Let $SU(n)$ be the group consisting of those complex $n\times n$-matrices $A$such that $det(A)=1$ and $A\cdot A^* = 1,$ where $A^*$ is the conjugate transpose.
I am trying to show that given $A \in SU(n)$ such that $det(1+A) \neq 0$ ($1$ being the identity matrix), we have that the trace of $(1-A)*(1+A)^{-1}$ is zero. How do I prove this fact?
I tried to look at the situation when $A$ is diagonal, but this gave me nothing.

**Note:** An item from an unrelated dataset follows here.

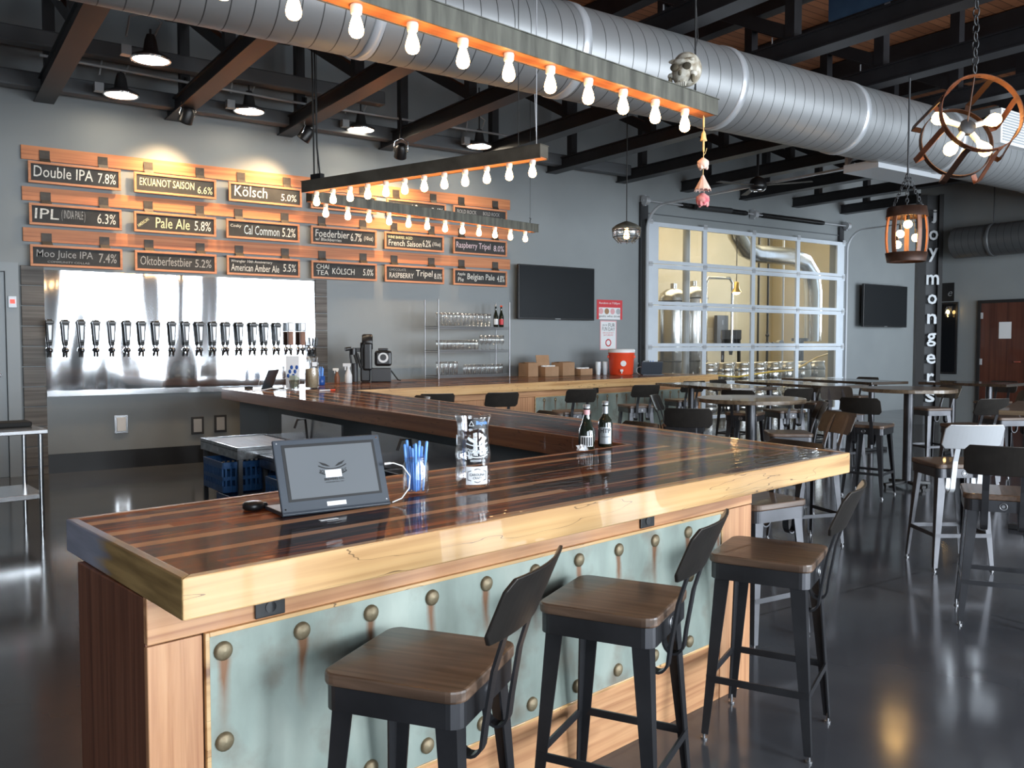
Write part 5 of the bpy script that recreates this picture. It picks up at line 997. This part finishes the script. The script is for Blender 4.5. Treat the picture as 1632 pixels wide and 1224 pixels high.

This is not true. The Cayley transform is skew-Hermitian and so its trace always has a zero real part, but the imaginary part of the trace can be nonzero. E.g. \begin{align} A&=\operatorname{diag}\left(-i,\ e^{-i\pi/3},\ ie^{i\pi/3}\right) =\operatorname{diag}\left(-i,\ \frac{1-i\sqrt{3}}2,\ \frac{-\sqrt{3}+i}2\right),\\ K=(I-A)(I+A)^{-1} &=\operatorname{diag}\left(i,\ \frac{i}{\sqrt{3}},\ -(2+\sqrt{3})i\right),\\ \operatorname{trace}(K)&=-i\left(1+\frac{2}{\sqrt{3}}\right)\ne0. \end{align}